A fronte di ciò, si osserva come anche ai soci del caso di specie fosse evidente, già dall’assemblea dell’aprile 2013, come le gravi perdite avessero azzerato il capitale sociale. Circostanza che avrebbe reso necessario provvedere secondo quanto disposto dagli artt. 2482-ter2484 e 2487 c.c. Tale disciplina contempla soluzioni alternative (ricapitalizzazione, trasformazione o scioglimento) che non rappresentano una facoltà, ma attività dovute, stabilendo che, in caso di riduzione del capitale al di sotto del minimo legale, deve essere convocata l’assemblea per le operazioni di ricapitalizzazione o trasformazione o, dichiarata la causa di scioglimento da parte dell’amministratore, per la nomina dei liquidatori ai sensi dell’art. 2487 c.c.
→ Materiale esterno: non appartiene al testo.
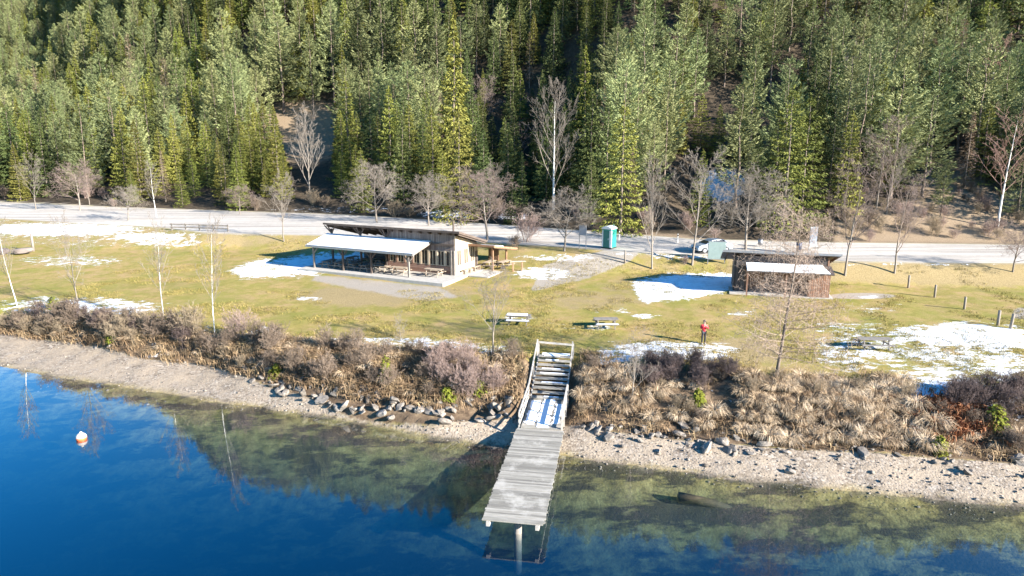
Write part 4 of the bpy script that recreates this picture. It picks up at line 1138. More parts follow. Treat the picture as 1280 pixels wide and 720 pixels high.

Nella specie, invece, i soci, pur consapevoli della situazione della società, più volte differivano la decisione sulle risoluzioni da assumere, consentendo in questo modo la prosecuzione dell’attività e l’ulteriore aggravamento del dissesto.

Sulla quantificazione del danno, la decisione ritiene usabile, nella specie, il criterio della differenza dei netti patrimoniali (alla data del fallimento e alla data in cui si era verificata la causa di scioglimento). Peraltro, non risultando allegato e provato il fatto che, a fronte di una perdita superiore di circa 4 volte il capitale, la società potesse proseguire in un’attività di liquidazione in bonis, piuttosto che necessitare di una procedura concorsuale, non sono ritenuti sussistenti i presupposti per la detrazione di eventuali costi di liquidazione, come richiesto dal nuovo art. 2486 comma 3 c.c.